Hans Poelzig was perhaps the greatest architect to design Expressionist film sets. He designed only three films, and Der Golem is the most important of them. Once the monster has been created, Poelzig visually equates the lumpy, writhing towers and walls of the ghetto and the clay from which the Golem is fashioned. The sense that sets and actors’ performances constitute a formal, even material whole became one of the basic tactics of Expressionism in cinema.

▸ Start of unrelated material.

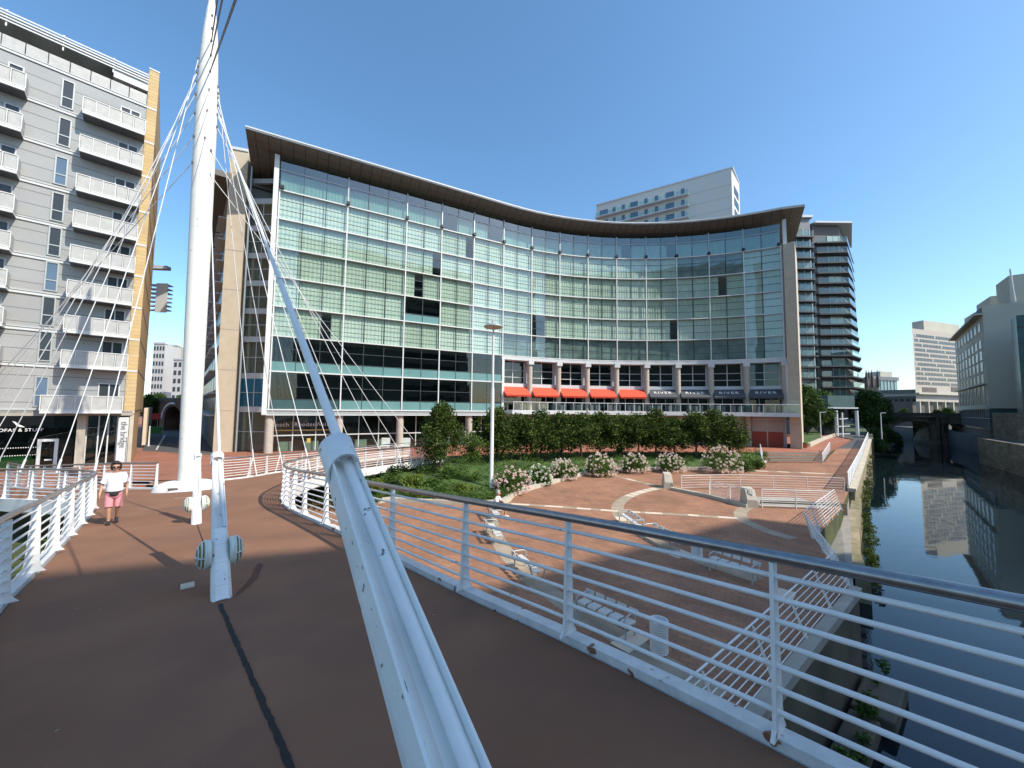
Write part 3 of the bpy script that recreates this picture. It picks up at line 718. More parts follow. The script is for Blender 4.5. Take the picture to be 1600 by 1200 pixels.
# ------------------------------------------------------------------ inclined stay anchors down the middle of the deck
def anchor(base, top_lug, L, wb, wt, label, lamps=True, ribs=True, rc=.045):
    t = thing('stay_anchor', label, 'cable anchor', base)
    d = (top_lug - base).normalized(); e = d.cross(V(0, 0, 1)).normalized(); n = e.cross(d)
    if n.z < 0: n = -n
    def ring(f, open_=True):
        w_ = (wb + (wt - wb) * f) / 2; dp = w_ * 1.3; th = w_ * .24; c = base + d * L * f
        if open_:
            pr = [(-w_ * .92, -dp), (-w_, -dp * .5), (-w_, dp * .60), (-w_ * .90, dp * .66), (-w_ * .80, dp * .50), (-w_ * .48, dp * .06), (-w_ * .05, -dp * .12), (w_ * .40, -dp * .06), (w_ * .76, dp * .2), (w_ * .84, dp * .60), (w_, dp * .54), (w_, -dp * .5), (w_ * .92, -dp)]
        else:
            pr = [(-w_ * .92, -dp), (-w_, -dp * .5), (-w_, dp * .4), (-w_ + th, dp * .68), (-w_ * .6, dp * .8), (-w_ * .3, dp * .84), (0, dp * .86), (w_ * .3, dp * .84), (w_ * .6, dp * .8), (w_ - th, dp * .68), (w_, dp * .4), (w_, -dp * .5), (w_ * .92, -dp)]
        return [c + e * x + n * y for x, y in pr]
    f0 = .42 if ribs else .02
    rings = [ring(f, False) for f in (-.02, .0, .1, .2, f0 - .02)] + [ring(f) for f in (f0, f0 + .06, .6, .75, .87, .94)]
    MB().loft(rings, smooth=False).build('sleeve', 'sleeve_paint', t)
    # collar at the top
    w_ = wt / 2 * 1.42; mb = MB(); o_ = []; i_ = []
    for h_, q in ((.895, 1.), (.972, 1.04)):
        cc = base + d * L * h_
        pts_ = lambda s_: [cc + d * (.16 * wt / .13 * max(0, -math.cos(2 * PI * k / 28)) * -1 * 0 + (.09 * wt / .13 * (1 - math.cos(2 * PI * k / 28)) * .5 if h_ < .9 else 0)) + (e * math.sin(2 * PI * k / 28) + n * (-math.cos(2 * PI * k / 28) * 1.12 + .05)) * w_ * q * s_ for k in range(28)]
        o_.append(pts_(1.)); i_.append(pts_(.86))
    mb.loft([o_[0], o_[1], i_[1], i_[0], o_[0]], cap=False)
    mb.build('collar', 'sleeve_paint', t)
    cx = n * wb * .20 + e * wb * .27; cy = n * wt * .08 + e * wt * .22
    lug(top_lug)
    ct = [base + d * L * (f0 + .0) + cx, base + d * L * .95 + cy, top_lug]
    MB().tube([ct[0], ct[1], ct[1].lerp(top_lug, .06), ct[1].lerp(top_lug, .12), top_lug], [rc, rc, rc, rc * .62, rc * .5], 12).build('cable', 'sleeve_paint' if not ribs else 'cable_paint', t)
    if ribs:
        for f in (.06, .19, .30):
            w2 = (wb + (wt - wb) * f) / 2
            MB().tube([base + d * L * f + e * (-w2 * .62) + n * w2 * 1.0, base + d * L * f + n * w2 * 1.04, base + d * L * f + e * (w2 * .62) + n * w2 * 1.0], w2 * .13, 8).build('rib', 'sleeve_paint', t)
    if lamps:
        for s_ in (-1, 1):
            c = base + d * L * .27 + e * s_ * (wb * .46) + n * wb * .05
            ax = (e * s_ + V(0, 0, .0)).normalized()
            dr = MB().lathe(c, [(.185, 0), (.20, .015), (.20, .05), (.19, .065)], 24, ax).build('floodlight', 'lamp_white', t)
            ln_ = [(.18 * math.cos(a), .06 + .10 * math.sin(a)) for a in [PI / 2 * k / 7 for k in range(8)]]
            sub(MB().lathe(c, ln_, 24, ax).build('lens', 'lens_glass', None), dr)
            cg = MB(); f1 = ax.cross(V(0, 0, 1)).normalized(); f2 = ax.cross(f1)
            cg.tube([c + ax * .066 + (f1 * math.cos(2 * PI * k / 24) + f2 * math.sin(2 * PI * k / 24)) * .197 for k in range(25)], .014, 6)
            for a0 in (0, PI / 2):
                g = f1 * math.cos(a0) + f2 * math.sin(a0)
                cg.tube([c + ax * (.06 + .112 * math.sin(a)) + g * .196 * math.cos(a) for a in [PI * k / 14 for k in range(15)]], .011, 6)
            for q in (.45, .8):
                rr = .196 * math.cos(math.asin(q * .95))
                cg.tube([c + ax * (.06 + .112 * q * .95) + (f1 * math.cos(2 * PI * k / 24) + f2 * math.sin(2 * PI * k / 24)) * rr for k in range(25)], .010, 6)
            sub(cg.build('lamp_cage', 'lamp_white', None), dr)
    return t
anchor(lift(A0, -.03) + V(0, 0, 0), on_mast(147, .1), 3.3, .262, .122, 'large white cable trough close by with chipped paint and an open collar', lamps=False, ribs=False, rc=.028)
anchor(lift(A1, -.03), on_mast(181, .05), 2.62, .235, .135, 'white cable anchor with two caged floodlights standing at the shadow edge', rc=.026)
anchor(lift(A2, -.03), on_mast(224, .0), 2.15, .22, .13, 'white cable anchor with two caged floodlights standing near the mast', rc=.026)
for i, (ty, base) in enumerate([(119, V(5.2, -4.8, 0)), (94, V(9.7, -10, 0)), (70, V(14, -15.2, 0))]):
    cable(on_mast(ty, .1), lift(base, 1.5), 'stay cable coloured dark as if backlit, %s lowest on the mast, passing overhead' % cnt[i], .03, 'stay_backlit')
for y in (30, 50): lug(on_mast(y, .1))
# ================================================================== HOTEL WITH THE CURVED GLASS FRONT
HX, HY, HH, HWID, HS0, HK = -23.8819, 37.8638, .5011, 2.1431, 11.969, -.0561
_S = np.linspace(0, 30, 601)
_mid = (_S[1:] + _S[:-1]) / 2
_th = HH + np.concatenate([[0], np.cumsum(HK / (1 + np.exp(-np.clip((_mid - HS0) * 4, -50, 50))) * (_S[1] - _S[0]))])
_tm = (_th[1:] + _th[:-1]) / 2
_X = HX + np.concatenate([[0], np.cumsum(np.cos(_tm)) * .05 * HWID]); _Y = HY + np.concatenate([[0], np.cumsum(np.sin(_tm)) * .05 * HWID])
def fh(s): return float(np.interp(s, _S, _th))
def fc(s, off=0., z=0.):
    """point on the curved front: s panes along, off metres in front of the glass"""
    c = min(max(s, 0), 30); h = fh(c)
    x = float(np.interp(c, _S, _X)) + (s - c) * HWID * math.cos(h); y = float(np.interp(c, _S, _Y)) + (s - c) * HWID * math.sin(h)
    return V(x + off * math.sin(h), y - off * math.cos(h), z)
hotel = thing('glass_hotel', 'wide hotel with a concave glass front, overhanging roof and awnings over a terrace', 'hotel', fc(15, 0, ZS))
BAYS = [0, 3, 6, 8, 10, 12, 14, 16, 18, 20, 22, 24, 26, 28, 30]
ROOMS = [7.05, 10.05, 13.05, 16.05, 19.05, 22.05]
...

Speaking of performances: A lot of the actors in German Expressionist films were movie or stage stars who didn’t specialize in Expressionism. There were, however, occasional roles that preserve the techniques the great actors of the Expressionist theater. There’s Fritz Kortner in Hintertreppe and Schatten. There’s Ernst Deutsch, who acted in only two Expressionist films, as the protagonist in the stylistically radical Von morgens bis Mitternacht (out this month on DVD) and as the rabbi’s assistant in Der Golem.
Just watching his eyes and brows during his scenes in this film conveys something of the experimental edge that Expressionism had when it was fresh—before its films had become canonized classics.